__WHAT TO WORK ON__
Find the word "scene" in the data. Return every line where it appears.

__MATERIAL__
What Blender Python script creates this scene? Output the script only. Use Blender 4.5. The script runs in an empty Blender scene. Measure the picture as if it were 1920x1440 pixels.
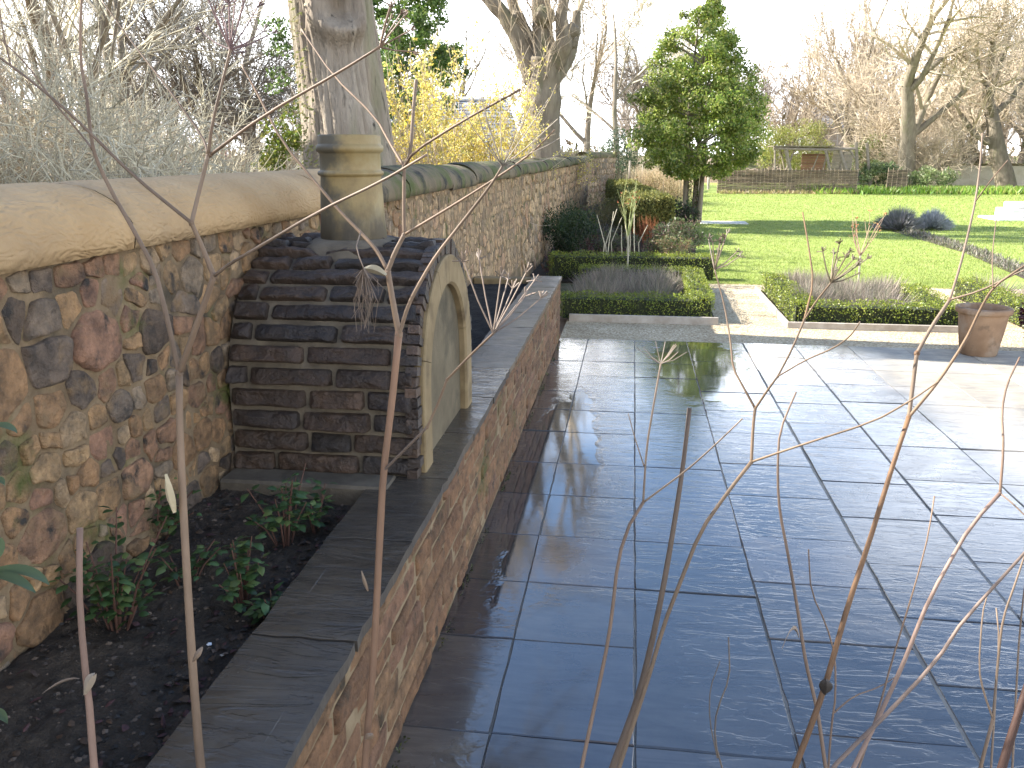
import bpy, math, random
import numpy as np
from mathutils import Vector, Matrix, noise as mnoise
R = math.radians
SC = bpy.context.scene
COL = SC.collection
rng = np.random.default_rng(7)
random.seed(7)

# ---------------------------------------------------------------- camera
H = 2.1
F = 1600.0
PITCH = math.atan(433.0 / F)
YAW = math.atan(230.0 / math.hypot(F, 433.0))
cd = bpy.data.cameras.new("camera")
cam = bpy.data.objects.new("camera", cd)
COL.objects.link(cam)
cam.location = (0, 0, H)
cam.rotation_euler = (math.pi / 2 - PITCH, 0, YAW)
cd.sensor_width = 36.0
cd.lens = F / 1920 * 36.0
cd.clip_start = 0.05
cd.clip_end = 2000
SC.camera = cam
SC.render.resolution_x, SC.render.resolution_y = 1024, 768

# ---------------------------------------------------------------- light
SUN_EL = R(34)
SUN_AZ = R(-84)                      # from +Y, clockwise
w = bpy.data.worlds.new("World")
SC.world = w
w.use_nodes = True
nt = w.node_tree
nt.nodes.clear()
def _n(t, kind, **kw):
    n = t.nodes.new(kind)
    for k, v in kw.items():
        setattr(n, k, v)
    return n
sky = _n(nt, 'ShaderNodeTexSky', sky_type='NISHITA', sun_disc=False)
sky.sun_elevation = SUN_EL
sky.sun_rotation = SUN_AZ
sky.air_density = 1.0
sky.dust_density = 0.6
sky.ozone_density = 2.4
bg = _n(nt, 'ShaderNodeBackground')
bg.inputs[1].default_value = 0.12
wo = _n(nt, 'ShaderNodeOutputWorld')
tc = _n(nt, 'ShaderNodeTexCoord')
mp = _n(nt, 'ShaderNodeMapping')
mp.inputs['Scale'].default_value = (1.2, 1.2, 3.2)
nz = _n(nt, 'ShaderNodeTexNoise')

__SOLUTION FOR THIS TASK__
What Blender Python script creates this scene? Output the script only. Use Blender 4.5. The script runs in an empty Blender scene. Measure the picture as if it were 1920x1440 pixels.
SC = bpy.context.scene